• TASK PROMPT:
Begin at the first line below and copy each line exactly, ending with the line where "COL = sc.collection" appears.

-- Begin --

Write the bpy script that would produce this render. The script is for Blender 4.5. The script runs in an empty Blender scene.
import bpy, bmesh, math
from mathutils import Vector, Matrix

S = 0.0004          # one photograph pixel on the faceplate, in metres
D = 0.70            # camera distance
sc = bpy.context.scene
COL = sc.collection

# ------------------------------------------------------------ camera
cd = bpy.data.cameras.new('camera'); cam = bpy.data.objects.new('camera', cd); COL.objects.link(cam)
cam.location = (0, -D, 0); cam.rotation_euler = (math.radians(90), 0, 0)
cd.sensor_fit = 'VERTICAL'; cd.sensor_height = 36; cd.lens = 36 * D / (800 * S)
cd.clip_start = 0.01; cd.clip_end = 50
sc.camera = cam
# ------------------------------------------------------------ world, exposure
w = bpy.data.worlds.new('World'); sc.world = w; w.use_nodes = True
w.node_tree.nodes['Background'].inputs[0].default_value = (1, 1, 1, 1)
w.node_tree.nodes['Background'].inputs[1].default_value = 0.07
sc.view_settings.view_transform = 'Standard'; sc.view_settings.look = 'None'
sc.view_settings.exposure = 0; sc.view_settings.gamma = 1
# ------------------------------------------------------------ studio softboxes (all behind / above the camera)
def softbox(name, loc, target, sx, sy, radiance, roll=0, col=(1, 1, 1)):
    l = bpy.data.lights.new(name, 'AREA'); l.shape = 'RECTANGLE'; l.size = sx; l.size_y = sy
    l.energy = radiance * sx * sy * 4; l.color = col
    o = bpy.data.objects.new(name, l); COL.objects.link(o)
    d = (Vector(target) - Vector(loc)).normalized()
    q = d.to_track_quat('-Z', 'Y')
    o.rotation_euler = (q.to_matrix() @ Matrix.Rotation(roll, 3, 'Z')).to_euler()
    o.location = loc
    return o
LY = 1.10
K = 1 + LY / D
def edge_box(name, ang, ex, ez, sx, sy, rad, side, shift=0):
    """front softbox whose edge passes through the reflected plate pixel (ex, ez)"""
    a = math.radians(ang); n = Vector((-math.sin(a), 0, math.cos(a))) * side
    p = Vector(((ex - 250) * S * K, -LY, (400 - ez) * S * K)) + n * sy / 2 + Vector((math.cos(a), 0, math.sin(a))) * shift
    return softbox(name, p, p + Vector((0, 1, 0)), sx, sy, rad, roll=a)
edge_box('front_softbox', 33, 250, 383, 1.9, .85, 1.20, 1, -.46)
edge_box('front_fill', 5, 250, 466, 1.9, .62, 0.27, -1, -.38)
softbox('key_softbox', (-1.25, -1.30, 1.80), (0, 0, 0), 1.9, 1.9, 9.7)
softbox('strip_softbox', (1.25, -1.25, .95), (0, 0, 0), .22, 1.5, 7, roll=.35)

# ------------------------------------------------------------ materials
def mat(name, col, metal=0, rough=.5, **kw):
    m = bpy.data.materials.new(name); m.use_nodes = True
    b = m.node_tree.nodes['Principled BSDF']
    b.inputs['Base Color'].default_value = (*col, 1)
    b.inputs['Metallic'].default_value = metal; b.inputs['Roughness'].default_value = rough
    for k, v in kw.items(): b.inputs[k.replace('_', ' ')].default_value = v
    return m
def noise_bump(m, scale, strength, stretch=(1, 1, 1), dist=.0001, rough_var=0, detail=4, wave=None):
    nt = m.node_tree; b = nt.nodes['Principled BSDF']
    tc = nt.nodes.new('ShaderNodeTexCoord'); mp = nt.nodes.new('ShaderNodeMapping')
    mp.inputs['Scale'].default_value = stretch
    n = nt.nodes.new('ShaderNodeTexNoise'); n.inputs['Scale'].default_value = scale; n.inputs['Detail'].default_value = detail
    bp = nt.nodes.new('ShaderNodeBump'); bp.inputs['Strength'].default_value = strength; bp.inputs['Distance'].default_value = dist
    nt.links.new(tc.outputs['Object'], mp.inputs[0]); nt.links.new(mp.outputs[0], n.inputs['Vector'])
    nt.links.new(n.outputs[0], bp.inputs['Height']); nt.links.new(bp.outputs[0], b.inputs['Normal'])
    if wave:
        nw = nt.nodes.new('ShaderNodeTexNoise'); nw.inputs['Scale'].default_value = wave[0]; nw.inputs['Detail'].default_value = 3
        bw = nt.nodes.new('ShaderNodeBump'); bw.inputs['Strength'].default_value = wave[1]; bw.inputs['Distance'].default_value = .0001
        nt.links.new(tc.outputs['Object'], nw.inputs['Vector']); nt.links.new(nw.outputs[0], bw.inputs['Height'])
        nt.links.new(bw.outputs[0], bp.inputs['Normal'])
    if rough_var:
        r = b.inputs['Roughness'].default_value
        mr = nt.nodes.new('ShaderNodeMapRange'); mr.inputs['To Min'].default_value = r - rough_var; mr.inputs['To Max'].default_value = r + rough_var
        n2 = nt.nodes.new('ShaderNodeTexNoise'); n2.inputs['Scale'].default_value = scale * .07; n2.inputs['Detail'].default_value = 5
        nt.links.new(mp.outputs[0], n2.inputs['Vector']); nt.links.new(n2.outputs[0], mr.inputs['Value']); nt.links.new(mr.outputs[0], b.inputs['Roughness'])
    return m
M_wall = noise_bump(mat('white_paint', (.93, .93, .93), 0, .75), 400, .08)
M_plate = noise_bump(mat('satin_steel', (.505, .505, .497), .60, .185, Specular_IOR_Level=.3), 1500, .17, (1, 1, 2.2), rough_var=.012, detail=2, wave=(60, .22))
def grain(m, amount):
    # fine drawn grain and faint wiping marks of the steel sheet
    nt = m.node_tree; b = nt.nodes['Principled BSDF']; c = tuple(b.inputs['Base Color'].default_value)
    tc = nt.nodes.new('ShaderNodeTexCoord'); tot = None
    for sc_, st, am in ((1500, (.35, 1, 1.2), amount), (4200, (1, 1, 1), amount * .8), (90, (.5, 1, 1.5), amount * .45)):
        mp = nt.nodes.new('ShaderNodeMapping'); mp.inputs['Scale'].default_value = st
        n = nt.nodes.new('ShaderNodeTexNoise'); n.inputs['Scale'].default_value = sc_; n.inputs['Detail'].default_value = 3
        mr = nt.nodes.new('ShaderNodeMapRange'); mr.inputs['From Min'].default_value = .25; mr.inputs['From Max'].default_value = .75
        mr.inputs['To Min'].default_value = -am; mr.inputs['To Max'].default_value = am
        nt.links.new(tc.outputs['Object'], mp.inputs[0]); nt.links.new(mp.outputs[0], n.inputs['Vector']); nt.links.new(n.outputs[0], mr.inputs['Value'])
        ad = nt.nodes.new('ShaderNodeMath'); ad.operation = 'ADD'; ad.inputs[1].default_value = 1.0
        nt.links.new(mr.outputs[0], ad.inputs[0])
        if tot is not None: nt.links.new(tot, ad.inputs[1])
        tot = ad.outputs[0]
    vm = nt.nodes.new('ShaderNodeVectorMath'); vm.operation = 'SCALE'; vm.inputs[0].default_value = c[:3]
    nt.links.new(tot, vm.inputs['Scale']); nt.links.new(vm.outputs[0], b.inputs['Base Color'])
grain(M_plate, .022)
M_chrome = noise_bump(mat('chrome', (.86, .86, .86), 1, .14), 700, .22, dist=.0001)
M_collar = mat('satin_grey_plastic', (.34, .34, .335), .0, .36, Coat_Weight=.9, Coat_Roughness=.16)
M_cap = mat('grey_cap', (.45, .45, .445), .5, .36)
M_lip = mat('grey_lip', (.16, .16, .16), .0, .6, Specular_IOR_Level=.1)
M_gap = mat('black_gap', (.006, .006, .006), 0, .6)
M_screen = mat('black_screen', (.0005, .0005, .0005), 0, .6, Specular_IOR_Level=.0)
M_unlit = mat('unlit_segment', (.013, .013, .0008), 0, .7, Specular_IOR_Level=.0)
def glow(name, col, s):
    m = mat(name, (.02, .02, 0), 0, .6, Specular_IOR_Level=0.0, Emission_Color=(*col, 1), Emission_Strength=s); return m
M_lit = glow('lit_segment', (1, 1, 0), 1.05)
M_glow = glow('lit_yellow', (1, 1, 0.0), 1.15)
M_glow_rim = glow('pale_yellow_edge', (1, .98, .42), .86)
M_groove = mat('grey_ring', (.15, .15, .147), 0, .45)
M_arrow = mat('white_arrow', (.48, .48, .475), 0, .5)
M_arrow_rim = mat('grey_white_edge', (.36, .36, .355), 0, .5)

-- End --

• CORRECT RESULT:
Write the bpy script that would produce this render. The script is for Blender 4.5. The script runs in an empty Blender scene.
import bpy, bmesh, math
from mathutils import Vector, Matrix

S = 0.0004          # one photograph pixel on the faceplate, in metres
D = 0.70            # camera distance
sc = bpy.context.scene
COL = sc.collection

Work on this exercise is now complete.